> **Aim**
Below is a listing. Quote from it, exactly, the lines from the one containing "Write part 2" down to the one containing "SK), .003).build('baseboard_right', M['skirt'], M=mL.copy()))", both ends included, and nothing else.

^^^^^^^^

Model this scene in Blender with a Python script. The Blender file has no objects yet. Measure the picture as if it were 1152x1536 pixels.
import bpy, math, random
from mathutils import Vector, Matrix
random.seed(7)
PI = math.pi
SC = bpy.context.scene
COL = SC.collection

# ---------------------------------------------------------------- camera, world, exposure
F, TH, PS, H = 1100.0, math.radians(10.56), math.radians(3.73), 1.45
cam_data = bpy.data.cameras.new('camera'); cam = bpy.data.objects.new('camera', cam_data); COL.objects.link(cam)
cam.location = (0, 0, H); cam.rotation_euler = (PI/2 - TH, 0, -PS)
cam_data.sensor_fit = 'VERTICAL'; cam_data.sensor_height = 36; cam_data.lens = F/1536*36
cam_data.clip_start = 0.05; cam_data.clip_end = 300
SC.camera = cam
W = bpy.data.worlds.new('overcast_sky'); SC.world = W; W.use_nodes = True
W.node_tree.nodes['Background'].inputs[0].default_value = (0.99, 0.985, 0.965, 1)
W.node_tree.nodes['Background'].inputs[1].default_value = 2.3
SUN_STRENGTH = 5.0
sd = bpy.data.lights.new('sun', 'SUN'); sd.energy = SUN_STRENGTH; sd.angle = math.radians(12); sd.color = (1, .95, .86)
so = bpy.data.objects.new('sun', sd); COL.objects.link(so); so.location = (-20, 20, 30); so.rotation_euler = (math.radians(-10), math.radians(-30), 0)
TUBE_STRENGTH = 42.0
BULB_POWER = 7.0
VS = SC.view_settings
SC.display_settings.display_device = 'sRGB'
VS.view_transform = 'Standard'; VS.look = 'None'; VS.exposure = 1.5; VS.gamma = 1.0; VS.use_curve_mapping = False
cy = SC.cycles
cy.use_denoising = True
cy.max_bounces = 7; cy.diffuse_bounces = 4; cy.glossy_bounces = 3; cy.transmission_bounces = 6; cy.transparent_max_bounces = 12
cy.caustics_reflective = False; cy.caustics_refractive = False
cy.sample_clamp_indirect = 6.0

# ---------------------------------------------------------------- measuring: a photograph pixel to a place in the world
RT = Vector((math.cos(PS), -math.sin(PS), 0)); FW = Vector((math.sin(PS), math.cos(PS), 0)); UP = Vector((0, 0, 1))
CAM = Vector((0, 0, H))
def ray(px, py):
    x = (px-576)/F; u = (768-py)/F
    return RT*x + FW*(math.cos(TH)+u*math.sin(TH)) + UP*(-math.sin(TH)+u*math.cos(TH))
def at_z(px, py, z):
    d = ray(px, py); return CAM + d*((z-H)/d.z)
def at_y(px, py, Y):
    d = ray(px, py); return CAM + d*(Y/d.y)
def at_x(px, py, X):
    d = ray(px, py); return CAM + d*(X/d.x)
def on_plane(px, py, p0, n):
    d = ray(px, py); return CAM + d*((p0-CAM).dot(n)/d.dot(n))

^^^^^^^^

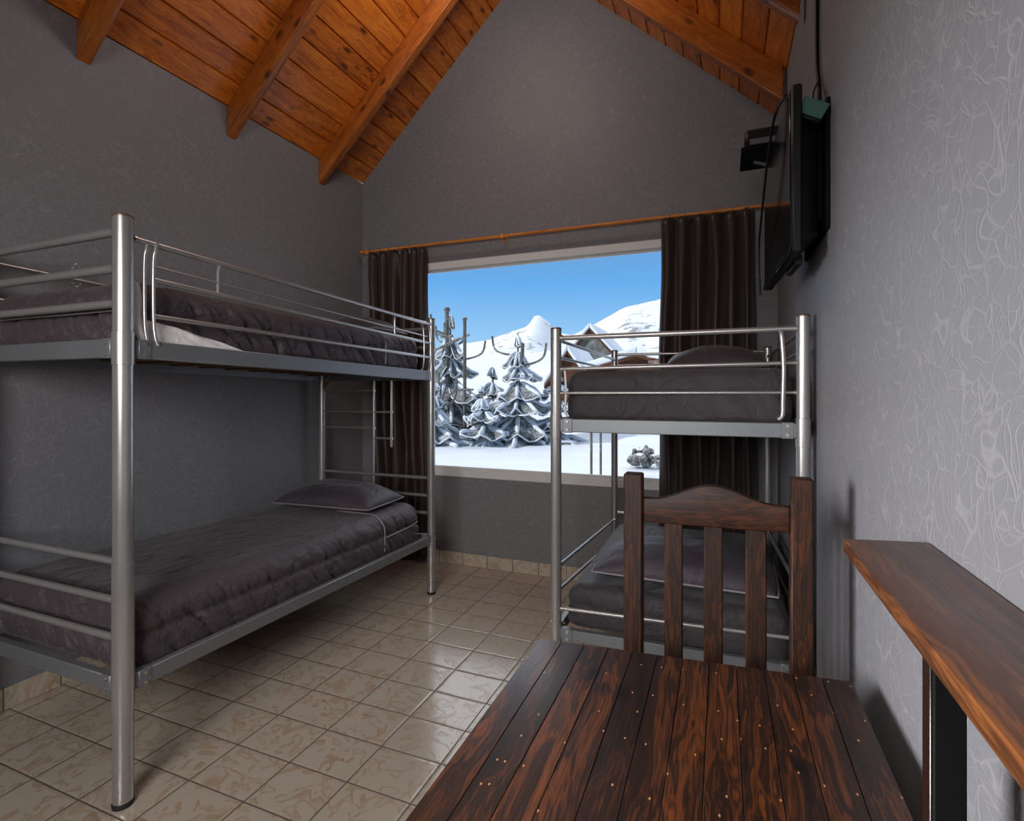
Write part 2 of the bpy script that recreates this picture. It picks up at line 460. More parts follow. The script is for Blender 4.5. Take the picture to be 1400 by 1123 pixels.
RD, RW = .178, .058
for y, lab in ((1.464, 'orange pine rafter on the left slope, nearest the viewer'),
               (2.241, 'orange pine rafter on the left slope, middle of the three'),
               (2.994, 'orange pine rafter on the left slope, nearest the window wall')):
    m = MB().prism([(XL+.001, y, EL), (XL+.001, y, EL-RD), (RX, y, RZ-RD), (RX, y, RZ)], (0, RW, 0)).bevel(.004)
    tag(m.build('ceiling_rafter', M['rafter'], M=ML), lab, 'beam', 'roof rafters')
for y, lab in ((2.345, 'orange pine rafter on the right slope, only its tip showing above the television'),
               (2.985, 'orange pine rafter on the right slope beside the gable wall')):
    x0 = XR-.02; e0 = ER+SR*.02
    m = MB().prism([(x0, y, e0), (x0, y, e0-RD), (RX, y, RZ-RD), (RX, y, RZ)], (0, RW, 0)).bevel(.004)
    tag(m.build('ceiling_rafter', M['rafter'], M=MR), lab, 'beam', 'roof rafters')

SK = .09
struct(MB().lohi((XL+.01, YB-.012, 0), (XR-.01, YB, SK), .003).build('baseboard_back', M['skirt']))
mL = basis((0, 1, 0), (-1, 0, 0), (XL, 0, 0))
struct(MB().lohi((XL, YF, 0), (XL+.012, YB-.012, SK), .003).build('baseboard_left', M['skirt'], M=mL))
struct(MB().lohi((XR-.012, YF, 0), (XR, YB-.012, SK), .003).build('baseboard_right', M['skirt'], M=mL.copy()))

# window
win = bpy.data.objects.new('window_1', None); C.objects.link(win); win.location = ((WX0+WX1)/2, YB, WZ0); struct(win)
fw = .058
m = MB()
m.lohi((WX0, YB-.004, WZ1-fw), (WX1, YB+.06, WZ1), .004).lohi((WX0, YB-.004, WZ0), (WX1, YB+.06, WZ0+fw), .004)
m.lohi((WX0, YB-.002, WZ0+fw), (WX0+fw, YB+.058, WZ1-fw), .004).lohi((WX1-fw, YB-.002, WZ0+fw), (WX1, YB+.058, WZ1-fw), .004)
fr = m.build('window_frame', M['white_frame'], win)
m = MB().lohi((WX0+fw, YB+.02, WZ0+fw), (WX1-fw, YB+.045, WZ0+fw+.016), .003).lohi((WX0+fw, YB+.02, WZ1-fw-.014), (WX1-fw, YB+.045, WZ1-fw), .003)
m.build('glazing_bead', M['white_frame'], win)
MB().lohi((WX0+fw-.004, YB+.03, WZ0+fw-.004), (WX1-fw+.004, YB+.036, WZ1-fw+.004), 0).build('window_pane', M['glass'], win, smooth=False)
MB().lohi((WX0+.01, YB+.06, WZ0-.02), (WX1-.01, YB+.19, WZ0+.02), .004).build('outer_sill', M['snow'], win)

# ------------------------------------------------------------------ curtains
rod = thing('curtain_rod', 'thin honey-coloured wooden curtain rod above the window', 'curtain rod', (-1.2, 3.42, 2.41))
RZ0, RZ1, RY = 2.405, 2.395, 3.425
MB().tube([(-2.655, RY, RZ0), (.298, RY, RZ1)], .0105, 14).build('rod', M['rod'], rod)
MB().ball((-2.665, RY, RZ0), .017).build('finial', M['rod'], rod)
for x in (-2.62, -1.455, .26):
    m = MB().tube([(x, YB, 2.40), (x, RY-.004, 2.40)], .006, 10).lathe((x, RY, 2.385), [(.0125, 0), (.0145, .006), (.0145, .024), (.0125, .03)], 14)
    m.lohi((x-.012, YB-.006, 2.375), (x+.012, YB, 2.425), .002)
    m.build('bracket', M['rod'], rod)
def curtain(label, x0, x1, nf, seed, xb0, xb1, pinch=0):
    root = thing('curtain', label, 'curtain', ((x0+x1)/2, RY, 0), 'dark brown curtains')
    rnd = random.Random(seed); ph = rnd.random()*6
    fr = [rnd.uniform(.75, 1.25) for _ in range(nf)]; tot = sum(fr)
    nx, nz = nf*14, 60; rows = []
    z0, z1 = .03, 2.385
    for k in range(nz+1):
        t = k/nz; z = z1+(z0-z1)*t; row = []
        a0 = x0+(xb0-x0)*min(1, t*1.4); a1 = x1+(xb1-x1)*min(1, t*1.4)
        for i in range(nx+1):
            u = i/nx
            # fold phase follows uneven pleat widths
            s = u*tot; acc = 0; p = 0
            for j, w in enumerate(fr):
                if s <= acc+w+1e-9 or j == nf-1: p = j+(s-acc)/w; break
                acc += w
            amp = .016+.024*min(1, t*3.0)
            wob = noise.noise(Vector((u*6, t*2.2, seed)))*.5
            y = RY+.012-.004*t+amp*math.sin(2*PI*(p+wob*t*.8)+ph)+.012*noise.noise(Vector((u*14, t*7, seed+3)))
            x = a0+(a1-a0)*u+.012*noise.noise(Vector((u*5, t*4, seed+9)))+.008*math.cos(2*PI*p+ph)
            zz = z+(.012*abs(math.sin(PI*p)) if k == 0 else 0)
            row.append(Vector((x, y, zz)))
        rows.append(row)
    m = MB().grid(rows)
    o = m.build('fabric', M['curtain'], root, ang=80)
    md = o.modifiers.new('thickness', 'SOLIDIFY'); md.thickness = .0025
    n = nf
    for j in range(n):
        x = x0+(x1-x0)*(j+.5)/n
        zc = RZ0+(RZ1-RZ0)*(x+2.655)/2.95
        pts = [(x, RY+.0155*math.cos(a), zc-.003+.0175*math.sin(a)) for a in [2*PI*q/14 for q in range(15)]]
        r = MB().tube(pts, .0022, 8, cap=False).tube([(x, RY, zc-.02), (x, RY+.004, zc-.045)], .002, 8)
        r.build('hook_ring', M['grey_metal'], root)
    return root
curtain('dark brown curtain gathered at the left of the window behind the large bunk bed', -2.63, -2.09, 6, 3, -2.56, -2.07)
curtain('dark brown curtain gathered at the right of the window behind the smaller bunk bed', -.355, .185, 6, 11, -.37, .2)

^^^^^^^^

> **Output of the exercise**
Write part 2 of the bpy script that recreates this picture. It picks up at line 460. More parts follow. The script is for Blender 4.5. Take the picture to be 1400 by 1123 pixels.
RD, RW = .178, .058
for y, lab in ((1.464, 'orange pine rafter on the left slope, nearest the viewer'),
               (2.241, 'orange pine rafter on the left slope, middle of the three'),
               (2.994, 'orange pine rafter on the left slope, nearest the window wall')):
    m = MB().prism([(XL+.001, y, EL), (XL+.001, y, EL-RD), (RX, y, RZ-RD), (RX, y, RZ)], (0, RW, 0)).bevel(.004)
    tag(m.build('ceiling_rafter', M['rafter'], M=ML), lab, 'beam', 'roof rafters')
for y, lab in ((2.345, 'orange pine rafter on the right slope, only its tip showing above the television'),
               (2.985, 'orange pine rafter on the right slope beside the gable wall')):
    x0 = XR-.02; e0 = ER+SR*.02
    m = MB().prism([(x0, y, e0), (x0, y, e0-RD), (RX, y, RZ-RD), (RX, y, RZ)], (0, RW, 0)).bevel(.004)
    tag(m.build('ceiling_rafter', M['rafter'], M=MR), lab, 'beam', 'roof rafters')

SK = .09
struct(MB().lohi((XL+.01, YB-.012, 0), (XR-.01, YB, SK), .003).build('baseboard_back', M['skirt']))
mL = basis((0, 1, 0), (-1, 0, 0), (XL, 0, 0))
struct(MB().lohi((XL, YF, 0), (XL+.012, YB-.012, SK), .003).build('baseboard_left', M['skirt'], M=mL))
struct(MB().lohi((XR-.012, YF, 0), (XR, YB-.012, SK), .003).build('baseboard_right', M['skirt'], M=mL.copy()))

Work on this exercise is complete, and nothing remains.